Data provided start

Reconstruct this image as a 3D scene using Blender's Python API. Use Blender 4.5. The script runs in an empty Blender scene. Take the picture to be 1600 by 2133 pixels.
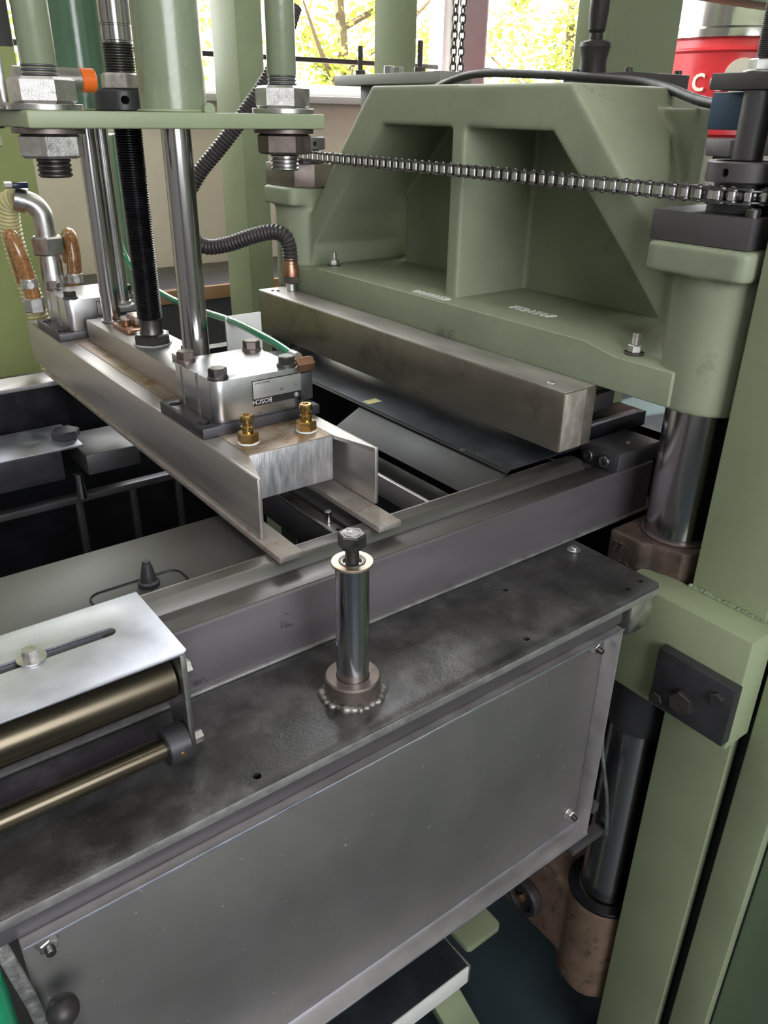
import bpy, bmesh, math, random
from mathutils import Vector, Matrix
random.seed(7)
PI = math.pi
S = bpy.context.scene
COL = S.collection

# ------------------------------------------------------------------ camera
RW = ((0.7995, -0.2586, 0.5421), (-0.6005, -0.3644, 0.7117), (0.0135, -0.8946, -0.4467))
cam_d = bpy.data.cameras.new('camera')
cam = bpy.data.objects.new('camera', cam_d); COL.objects.link(cam)
cam_d.sensor_fit = 'VERTICAL'; cam_d.sensor_height = 36.0; cam_d.sensor_width = 27.0
cam_d.lens = 36.0 * 1655.0 / 2133.0
cam_d.clip_start = 0.01; cam_d.clip_end = 200
m = Matrix.Identity(4)
for i in range(3):
    m[i][0] = RW[i][0]; m[i][1] = -RW[i][1]; m[i][2] = -RW[i][2]
m = Matrix.Translation((-0.3393, -0.4898, 0.4868)) @ m.to_quaternion().to_matrix().to_4x4()
cam.matrix_world = m
S.camera = cam

# ------------------------------------------------------------------ world, sun, lamps, exposure
S.view_settings.view_transform = 'Standard'
S.view_settings.look = 'None'
S.view_settings.gamma = 1.0
S.view_settings.use_curve_mapping = False
S.cycles.adaptive_threshold = 0.025
S.cycles.max_bounces = 7
S.cycles.diffuse_bounces = 3
S.cycles.glossy_bounces = 4
S.cycles.caustics_reflective = False
S.cycles.caustics_refractive = False
S.cycles.sample_clamp_indirect = 6.0
S.view_settings.exposure = 0.85

W = bpy.data.worlds.new('overcast_sky'); S.world = W; W.use_nodes = True
bg = W.node_tree.nodes['Background']
bg.inputs['Color'].default_value = (0.96, 0.975, 1.0, 1)
bg.inputs['Strength'].default_value = 5.5

def add_sun(direction, strength, color, angle):
    d = bpy.data.lights.new('sun', 'SUN'); d.energy = strength; d.color = color; d.angle = angle
    o = bpy.data.objects.new('sun', d); COL.objects.link(o)
    o.rotation_euler = Vector(direction).to_track_quat('-Z', 'Y').to_euler()
    o.location = (0, 0, 8)
    return o
add_sun((0.75, -0.22, -0.62), 17.0, (1.0, 0.95, 0.82), 0.01)

def area(name, loc, direction, sx, sy, power, color=(1, 1, 1), portal=False):
    d = bpy.data.lights.new(name, 'AREA'); d.shape = 'RECTANGLE'; d.size = sx; d.size_y = sy
    d.energy = power; d.color = color
    if portal:
        d.cycles.is_portal = True
    o = bpy.data.objects.new(name, d); COL.objects.link(o)
    o.location = loc
    o.rotation_euler = Vector(direction).to_track_quat('-Z', 'Z' if abs(direction[2]) < .9 else 'Y').to_euler()
    return o
YW = 3.0          # window wall
ZF, ZC = -1.05, 4.3
# windows of the hall let the sky in
area('window_portal', (1.2, YW + .06, 2.25), (0, -1, 0), 3.0, 3.3, 1, portal=True)
area('window_portal', (3.75, YW + .06, 2.25), (0, -1, 0), 1.7, 3.3, 1, portal=True)
area('window_portal', (6.2, YW + .06, 2.25), (0, -1, 0), 2.6, 3.3, 1, portal=True)
area('window_portal', (-.75, -2.96, 1.35), (0, 1, 0), 2.3, 1.9, 1, portal=True)

# ------------------------------------------------------------------ mesh helpers
ORG = {}
def fin(bm, name, ang=0.45):
    bmesh.ops.recalc_face_normals(bm, faces=bm.faces[:])
    for f in bm.faces: f.smooth = True
    for e in bm.edges:
        if len(e.link_faces) == 2:
            e.smooth = e.calc_face_angle(0) < ang
        else:
            e.smooth = False
    me = bpy.data.meshes.new(name); bm.to_mesh(me); bm.free()
    return me

def org(o):
    return ORG.get(o.name, Vector((0, 0, 0)))

def ob(name, g, mt, parent=None, loc=(0, 0, 0), rot=None, scale=None):
    me = g if isinstance(g, bpy.types.Mesh) else fin(g, name)
    if mt is not None and not me.materials:
        me.materials.append(mt)
    o = bpy.data.objects.new(name, me); COL.objects.link(o)
    loc = Vector(loc)
    if parent is not None:
        o.parent = parent
        o.location = loc - org(parent)
    else:
        o.location = loc
    ORG[o.name] = loc
    if rot is not None: o.rotation_euler = rot
    if scale is not None: o.scale = scale
    return o

def tag(o, label, cat, group=None):
    o['label'] = label; o['category'] = cat
    if group: o['group'] = group
    return o
def struct(o):
    o['kind'] = 'structure'; return o
def stuff(o):
    o['kind'] = 'stuff'; return o
def thing(name, label, cat, loc, group=None):
    o = bpy.data.objects.new(name, None); COL.objects.link(o)
    o.empty_display_size = .02; o.location = loc; ORG[o.name] = Vector(loc)
    return tag(o, label, cat, group)

def bevel(bm, w, seg=2, ang=0.5):
    if w <= 0: return bm
    es = [e for e in bm.edges if len(e.link_faces) == 2 and e.calc_face_angle(0) > ang]
    bmesh.ops.bevel(bm, geom=es, offset=w, offset_type='OFFSET', segments=seg, profile=.5, affect='EDGES', clamp_overlap=True)
    return bm
def box(x0, x1, y0, y1, z0, z1, bev=0.0008, seg=2):
    bm = bmesh.new()
    bmesh.ops.create_cube(bm, size=1.0)
    for v in bm.verts:
        v.co = Vector((x0 + (v.co.x + .5) * (x1 - x0), y0 + (v.co.y + .5) * (y1 - y0), z0 + (v.co.z + .5) * (z1 - z0)))
    return bevel(bm, bev, seg)
def prism(pts, axis, a0, a1, bev=0.0008, seg=2):
    bm = bmesh.new()
    def P(p, a):
        if axis == 'x': return (a, p[0], p[1])
        if axis == 'y': return (p[0], a, p[1])
        return (p[0], p[1], a)
    A = [bm.verts.new(P(p, a0)) for p in pts]; B = [bm.verts.new(P(p, a1)) for p in pts]
    n = len(pts)
    bm.faces.new(A); bm.faces.new(B[::-1])
    for i in range(n): bm.faces.new((A[i], A[(i + 1) % n], B[(i + 1) % n], B[i]))
    bmesh.ops.recalc_face_normals(bm, faces=bm.faces[:])
    return bevel(bm, bev, seg)
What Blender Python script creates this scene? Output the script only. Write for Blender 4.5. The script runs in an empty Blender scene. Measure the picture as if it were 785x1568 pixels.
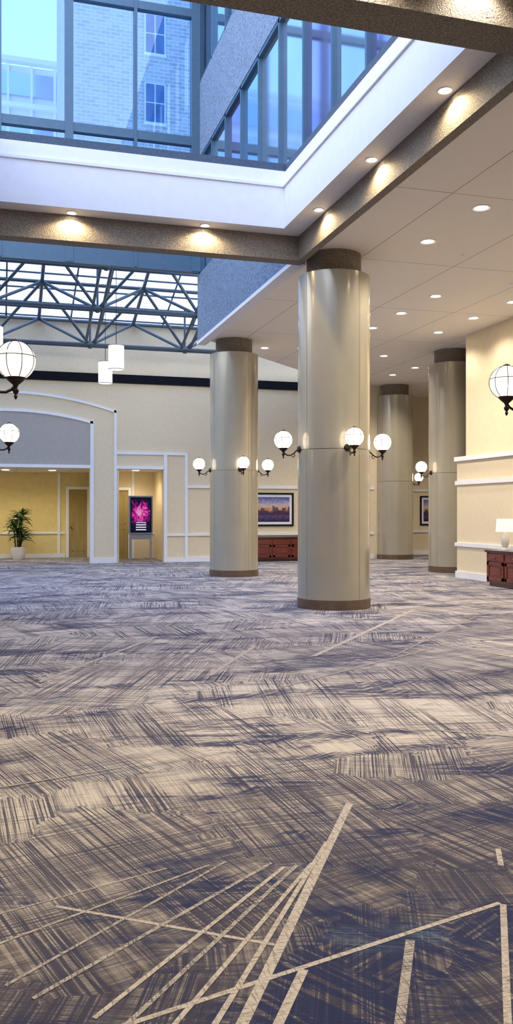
import bpy, bmesh, math, random
from mathutils import Vector
random.seed(4)
R=math.radians
scene=bpy.context.scene
COL=scene.collection

# ------------------------------------------------------------------ materials
def nt(name):
    m=bpy.data.materials.new(name); m.use_nodes=True
    t=m.node_tree; t.nodes.clear()
    out=t.nodes.new('ShaderNodeOutputMaterial')
    return m,t,out
def N(t,typ,**kw):
    n=t.nodes.new(typ)
    for k,v in kw.items():
        if k.startswith('i_'):
            key=k[2:]
            n.inputs[int(key) if key.isdigit() else key].default_value=v
        else: setattr(n,k,v)
    return n
def math_(t,op,a,b=None,c=None,clamp=False):
    n=t.nodes.new('ShaderNodeMath'); n.operation=op; n.use_clamp=clamp
    for i,x in enumerate((a,b,c)):
        if x is None: continue
        if isinstance(x,(int,float)): n.inputs[i].default_value=x
        else: t.links.new(x,n.inputs[i])
    return n.outputs[0]
def mixc(t,f,a,b,mode='MIX'):
    n=t.nodes.new('ShaderNodeMix'); n.data_type='RGBA'; n.blend_type=mode
    for s,x in ((n.inputs[0],f),(n.inputs[6],a),(n.inputs[7],b)):
        if isinstance(x,(int,float)): s.default_value=x
        elif isinstance(x,tuple): s.default_value=x if len(x)==4 else (*x,1)
        else: t.links.new(x,s)
    return n.outputs[2]
def ramp(t,fac,pts,interp='LINEAR'):
    n=t.nodes.new('ShaderNodeValToRGB'); n.color_ramp.interpolation=interp
    e=n.color_ramp.elements
    while len(e)<len(pts): e.new(0.5)
    for el,(p,c) in zip(e,pts):
        el.position=p; el.color=(*c,1) if isinstance(c,tuple) else (c,c,c,1)
    t.links.new(fac,n.inputs[0]); return n.outputs[0]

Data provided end

→ Written problem: Reply with nothing but the number of lines in the data above that contain "this".

→ Reply: 2